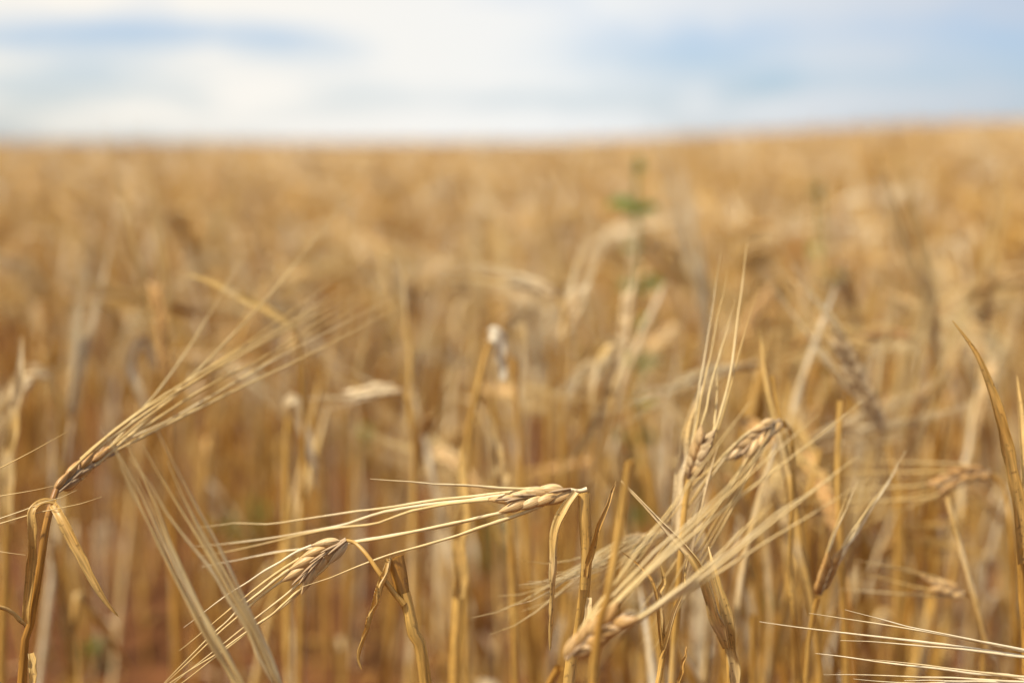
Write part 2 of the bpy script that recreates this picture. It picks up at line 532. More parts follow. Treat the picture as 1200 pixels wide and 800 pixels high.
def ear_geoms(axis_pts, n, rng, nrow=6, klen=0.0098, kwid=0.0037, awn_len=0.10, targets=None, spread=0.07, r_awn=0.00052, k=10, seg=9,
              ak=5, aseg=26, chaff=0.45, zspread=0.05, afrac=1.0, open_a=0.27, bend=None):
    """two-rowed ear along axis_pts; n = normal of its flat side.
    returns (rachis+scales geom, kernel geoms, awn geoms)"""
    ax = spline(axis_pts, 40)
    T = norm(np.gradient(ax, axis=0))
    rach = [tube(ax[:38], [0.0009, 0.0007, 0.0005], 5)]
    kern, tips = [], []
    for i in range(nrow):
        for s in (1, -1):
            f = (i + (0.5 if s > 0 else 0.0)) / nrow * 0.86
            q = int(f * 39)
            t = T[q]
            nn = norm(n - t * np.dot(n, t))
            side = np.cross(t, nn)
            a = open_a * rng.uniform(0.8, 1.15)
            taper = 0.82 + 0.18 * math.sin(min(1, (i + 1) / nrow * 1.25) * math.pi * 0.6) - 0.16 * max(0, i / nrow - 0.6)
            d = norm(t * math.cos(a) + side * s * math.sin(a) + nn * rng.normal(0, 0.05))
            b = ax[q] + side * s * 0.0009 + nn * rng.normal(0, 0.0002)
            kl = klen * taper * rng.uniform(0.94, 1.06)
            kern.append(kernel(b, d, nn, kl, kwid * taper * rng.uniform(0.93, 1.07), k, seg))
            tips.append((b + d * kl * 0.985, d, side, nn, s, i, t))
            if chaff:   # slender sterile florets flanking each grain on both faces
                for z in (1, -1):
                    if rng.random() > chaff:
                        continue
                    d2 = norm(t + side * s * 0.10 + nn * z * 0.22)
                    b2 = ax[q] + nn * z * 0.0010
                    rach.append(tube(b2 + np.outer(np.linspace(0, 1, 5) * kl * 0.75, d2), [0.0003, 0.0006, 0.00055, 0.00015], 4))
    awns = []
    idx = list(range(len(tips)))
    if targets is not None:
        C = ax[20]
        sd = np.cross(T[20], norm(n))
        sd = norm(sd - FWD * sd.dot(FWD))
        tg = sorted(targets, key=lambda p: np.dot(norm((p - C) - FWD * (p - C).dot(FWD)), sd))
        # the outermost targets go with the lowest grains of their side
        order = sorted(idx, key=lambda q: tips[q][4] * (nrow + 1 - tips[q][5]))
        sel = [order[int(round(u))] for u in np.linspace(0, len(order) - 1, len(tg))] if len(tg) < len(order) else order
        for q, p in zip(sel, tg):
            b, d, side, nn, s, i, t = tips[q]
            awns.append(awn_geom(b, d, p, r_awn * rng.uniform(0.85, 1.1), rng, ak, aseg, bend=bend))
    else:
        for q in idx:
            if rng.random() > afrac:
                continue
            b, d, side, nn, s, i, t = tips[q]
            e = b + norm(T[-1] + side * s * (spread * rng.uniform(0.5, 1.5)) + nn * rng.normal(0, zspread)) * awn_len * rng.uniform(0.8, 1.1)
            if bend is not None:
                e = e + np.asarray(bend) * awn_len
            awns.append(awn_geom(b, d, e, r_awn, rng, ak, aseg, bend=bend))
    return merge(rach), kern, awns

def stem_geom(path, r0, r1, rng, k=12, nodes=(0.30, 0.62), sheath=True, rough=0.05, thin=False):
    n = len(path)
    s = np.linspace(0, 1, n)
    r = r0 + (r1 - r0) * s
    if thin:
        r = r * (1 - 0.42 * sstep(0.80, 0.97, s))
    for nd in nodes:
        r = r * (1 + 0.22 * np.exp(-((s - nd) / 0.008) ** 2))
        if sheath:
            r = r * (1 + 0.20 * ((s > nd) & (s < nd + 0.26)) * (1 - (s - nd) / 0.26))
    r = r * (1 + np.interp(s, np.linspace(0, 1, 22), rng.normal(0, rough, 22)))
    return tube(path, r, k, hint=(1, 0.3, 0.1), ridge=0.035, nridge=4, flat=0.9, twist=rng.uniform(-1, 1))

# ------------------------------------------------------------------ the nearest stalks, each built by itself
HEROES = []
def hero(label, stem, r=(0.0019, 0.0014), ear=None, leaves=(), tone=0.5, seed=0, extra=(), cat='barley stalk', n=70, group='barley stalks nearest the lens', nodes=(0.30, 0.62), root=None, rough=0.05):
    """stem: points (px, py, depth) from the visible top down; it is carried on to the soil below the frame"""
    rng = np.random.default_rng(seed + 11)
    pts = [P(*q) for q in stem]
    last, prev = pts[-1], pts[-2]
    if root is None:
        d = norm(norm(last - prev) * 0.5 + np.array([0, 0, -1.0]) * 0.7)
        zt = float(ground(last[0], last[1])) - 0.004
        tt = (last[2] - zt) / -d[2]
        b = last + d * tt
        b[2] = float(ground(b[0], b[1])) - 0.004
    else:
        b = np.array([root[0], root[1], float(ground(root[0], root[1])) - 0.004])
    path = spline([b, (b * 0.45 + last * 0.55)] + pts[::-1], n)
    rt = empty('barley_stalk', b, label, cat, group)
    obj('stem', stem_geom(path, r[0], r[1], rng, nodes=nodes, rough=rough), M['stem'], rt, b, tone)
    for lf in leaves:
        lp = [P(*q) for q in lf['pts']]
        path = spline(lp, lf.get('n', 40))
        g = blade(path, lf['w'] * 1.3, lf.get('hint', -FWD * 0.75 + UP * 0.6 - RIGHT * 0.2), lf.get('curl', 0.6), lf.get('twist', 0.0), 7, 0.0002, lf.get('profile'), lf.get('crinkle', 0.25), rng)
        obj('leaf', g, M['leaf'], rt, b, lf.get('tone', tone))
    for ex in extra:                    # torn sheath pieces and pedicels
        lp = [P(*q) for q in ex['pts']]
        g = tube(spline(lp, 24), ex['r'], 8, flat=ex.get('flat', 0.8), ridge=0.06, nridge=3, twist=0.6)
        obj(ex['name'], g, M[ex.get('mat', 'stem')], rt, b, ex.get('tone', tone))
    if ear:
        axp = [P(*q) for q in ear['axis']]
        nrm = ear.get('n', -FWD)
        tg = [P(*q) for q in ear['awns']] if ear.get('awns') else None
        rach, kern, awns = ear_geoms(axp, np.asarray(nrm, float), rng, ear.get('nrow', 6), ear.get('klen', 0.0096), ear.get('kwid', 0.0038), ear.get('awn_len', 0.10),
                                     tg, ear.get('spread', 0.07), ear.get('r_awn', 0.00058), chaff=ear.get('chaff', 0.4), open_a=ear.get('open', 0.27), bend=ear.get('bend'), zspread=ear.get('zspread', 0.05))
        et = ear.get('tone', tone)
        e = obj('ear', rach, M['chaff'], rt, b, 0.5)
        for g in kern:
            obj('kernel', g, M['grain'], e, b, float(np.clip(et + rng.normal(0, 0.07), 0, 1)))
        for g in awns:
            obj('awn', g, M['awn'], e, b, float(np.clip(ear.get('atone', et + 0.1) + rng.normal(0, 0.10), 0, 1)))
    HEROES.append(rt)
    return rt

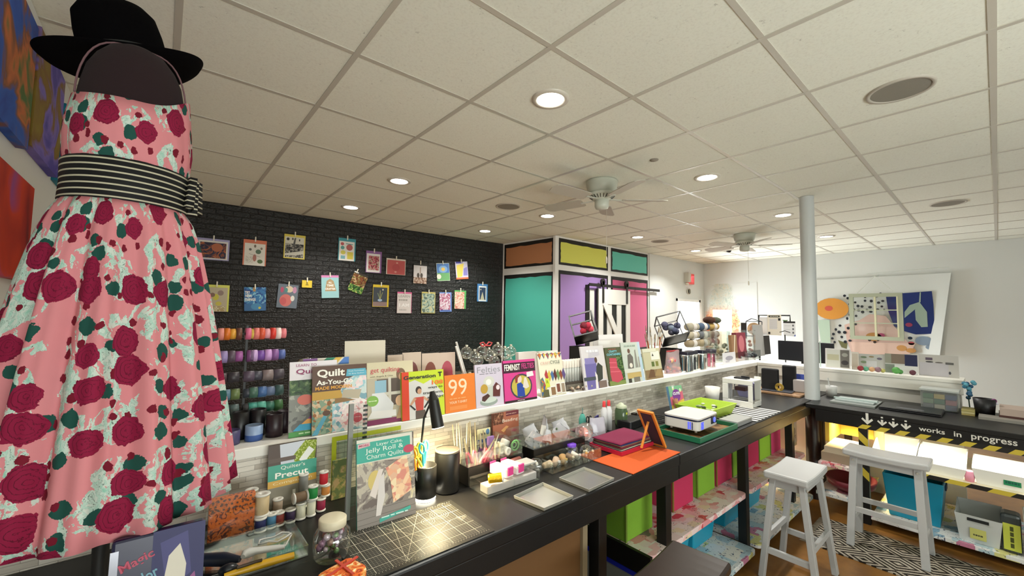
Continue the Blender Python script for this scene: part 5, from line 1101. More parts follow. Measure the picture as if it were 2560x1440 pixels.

######

None of the pictures should appear; repeat the records exactly otherwise.

Write part 2 of the bpy script that recreates this picture. It picks up at line 532. More parts follow. Treat the picture as 1200 pixels wide and 800 pixels high.
def ear_geoms(axis_pts, n, rng, nrow=6, klen=0.0098, kwid=0.0037, awn_len=0.10, targets=None, spread=0.07, r_awn=0.00052, k=10, seg=9,
              ak=5, aseg=26, chaff=0.45, zspread=0.05, afrac=1.0, open_a=0.27, bend=None):
    """two-rowed ear along axis_pts; n = normal of its flat side.
    returns (rachis+scales geom, kernel geoms, awn geoms)"""
    ax = spline(axis_pts, 40)
    T = norm(np.gradient(ax, axis=0))
    rach = [tube(ax[:38], [0.0009, 0.0007, 0.0005], 5)]
    kern, tips = [], []
    for i in range(nrow):
        for s in (1, -1):
            f = (i + (0.5 if s > 0 else 0.0)) / nrow * 0.86
            q = int(f * 39)
            t = T[q]
            nn = norm(n - t * np.dot(n, t))
            side = np.cross(t, nn)
            a = open_a * rng.uniform(0.8, 1.15)
            taper = 0.82 + 0.18 * math.sin(min(1, (i + 1) / nrow * 1.25) * math.pi * 0.6) - 0.16 * max(0, i / nrow - 0.6)
            d = norm(t * math.cos(a) + side * s * math.sin(a) + nn * rng.normal(0, 0.05))
            b = ax[q] + side * s * 0.0009 + nn * rng.normal(0, 0.0002)
            kl = klen * taper * rng.uniform(0.94, 1.06)
            kern.append(kernel(b, d, nn, kl, kwid * taper * rng.uniform(0.93, 1.07), k, seg))
            tips.append((b + d * kl * 0.985, d, side, nn, s, i, t))
            if chaff:   # slender sterile florets flanking each grain on both faces
                for z in (1, -1):
                    if rng.random() > chaff:
                        continue
                    d2 = norm(t + side * s * 0.10 + nn * z * 0.22)
                    b2 = ax[q] + nn * z * 0.0010
                    rach.append(tube(b2 + np.outer(np.linspace(0, 1, 5) * kl * 0.75, d2), [0.0003, 0.0006, 0.00055, 0.00015], 4))
    awns = []
    idx = list(range(len(tips)))
    if targets is not None:
        C = ax[20]
        sd = np.cross(T[20], norm(n))
        sd = norm(sd - FWD * sd.dot(FWD))
        tg = sorted(targets, key=lambda p: np.dot(norm((p - C) - FWD * (p - C).dot(FWD)), sd))
        # the outermost targets go with the lowest grains of their side
        order = sorted(idx, key=lambda q: tips[q][4] * (nrow + 1 - tips[q][5]))
        sel = [order[int(round(u))] for u in np.linspace(0, len(order) - 1, len(tg))] if len(tg) < len(order) else order
        for q, p in zip(sel, tg):
            b, d, side, nn, s, i, t = tips[q]
            awns.append(awn_geom(b, d, p, r_awn * rng.uniform(0.85, 1.1), rng, ak, aseg, bend=bend))
    else:
        for q in idx:
            if rng.random() > afrac:
                continue
            b, d, side, nn, s, i, t = tips[q]
            e = b + norm(T[-1] + side * s * (spread * rng.uniform(0.5, 1.5)) + nn * rng.normal(0, zspread)) * awn_len * rng.uniform(0.8, 1.1)
            if bend is not None:
                e = e + np.asarray(bend) * awn_len
            awns.append(awn_geom(b, d, e, r_awn, rng, ak, aseg, bend=bend))
    return merge(rach), kern, awns

def stem_geom(path, r0, r1, rng, k=12, nodes=(0.30, 0.62), sheath=True, rough=0.05, thin=False):
    n = len(path)
    s = np.linspace(0, 1, n)
    r = r0 + (r1 - r0) * s
    if thin:
        r = r * (1 - 0.42 * sstep(0.80, 0.97, s))
    for nd in nodes:
        r = r * (1 + 0.22 * np.exp(-((s - nd) / 0.008) ** 2))
        if sheath:
            r = r * (1 + 0.20 * ((s > nd) & (s < nd + 0.26)) * (1 - (s - nd) / 0.26))
    r = r * (1 + np.interp(s, np.linspace(0, 1, 22), rng.normal(0, rough, 22)))
    return tube(path, r, k, hint=(1, 0.3, 0.1), ridge=0.035, nridge=4, flat=0.9, twist=rng.uniform(-1, 1))

# ------------------------------------------------------------------ the nearest stalks, each built by itself
HEROES = []
def hero(label, stem, r=(0.0019, 0.0014), ear=None, leaves=(), tone=0.5, seed=0, extra=(), cat='barley stalk', n=70, group='barley stalks nearest the lens', nodes=(0.30, 0.62), root=None, rough=0.05):
    """stem: points (px, py, depth) from the visible top down; it is carried on to the soil below the frame"""
    rng = np.random.default_rng(seed + 11)
    pts = [P(*q) for q in stem]
    last, prev = pts[-1], pts[-2]
    if root is None:
        d = norm(norm(last - prev) * 0.5 + np.array([0, 0, -1.0]) * 0.7)
        zt = float(ground(last[0], last[1])) - 0.004
        tt = (last[2] - zt) / -d[2]
        b = last + d * tt
        b[2] = float(ground(b[0], b[1])) - 0.004
    else:
        b = np.array([root[0], root[1], float(ground(root[0], root[1])) - 0.004])
    path = spline([b, (b * 0.45 + last * 0.55)] + pts[::-1], n)
    rt = empty('barley_stalk', b, label, cat, group)
    obj('stem', stem_geom(path, r[0], r[1], rng, nodes=nodes, rough=rough), M['stem'], rt, b, tone)
    for lf in leaves:
        lp = [P(*q) for q in lf['pts']]
        path = spline(lp, lf.get('n', 40))
        g = blade(path, lf['w'] * 1.3, lf.get('hint', -FWD * 0.75 + UP * 0.6 - RIGHT * 0.2), lf.get('curl', 0.6), lf.get('twist', 0.0), 7, 0.0002, lf.get('profile'), lf.get('crinkle', 0.25), rng)
        obj('leaf', g, M['leaf'], rt, b, lf.get('tone', tone))
    for ex in extra:                    # torn sheath pieces and pedicels
        lp = [P(*q) for q in ex['pts']]
        g = tube(spline(lp, 24), ex['r'], 8, flat=ex.get('flat', 0.8), ridge=0.06, nridge=3, twist=0.6)
        obj(ex['name'], g, M[ex.get('mat', 'stem')], rt, b, ex.get('tone', tone))
    if ear:
        axp = [P(*q) for q in ear['axis']]
        nrm = ear.get('n', -FWD)
        tg = [P(*q) for q in ear['awns']] if ear.get('awns') else None
        rach, kern, awns = ear_geoms(axp, np.asarray(nrm, float), rng, ear.get('nrow', 6), ear.get('klen', 0.0096), ear.get('kwid', 0.0038), ear.get('awn_len', 0.10),
                                     tg, ear.get('spread', 0.07), ear.get('r_awn', 0.00058), chaff=ear.get('chaff', 0.4), open_a=ear.get('open', 0.27), bend=ear.get('bend'), zspread=ear.get('zspread', 0.05))
        et = ear.get('tone', tone)
        e = obj('ear', rach, M['chaff'], rt, b, 0.5)
        for g in kern:
            obj('kernel', g, M['grain'], e, b, float(np.clip(et + rng.normal(0, 0.07), 0, 1)))
        for g in awns:
            obj('awn', g, M['awn'], e, b, float(np.clip(ear.get('atone', et + 0.1) + rng.normal(0, 0.10), 0, 1)))
    HEROES.append(rt)
    return rt

Continue the Blender Python script for this scene: part 5, from line 1101. More parts follow. Measure the picture as if it were 2560x1440 pixels.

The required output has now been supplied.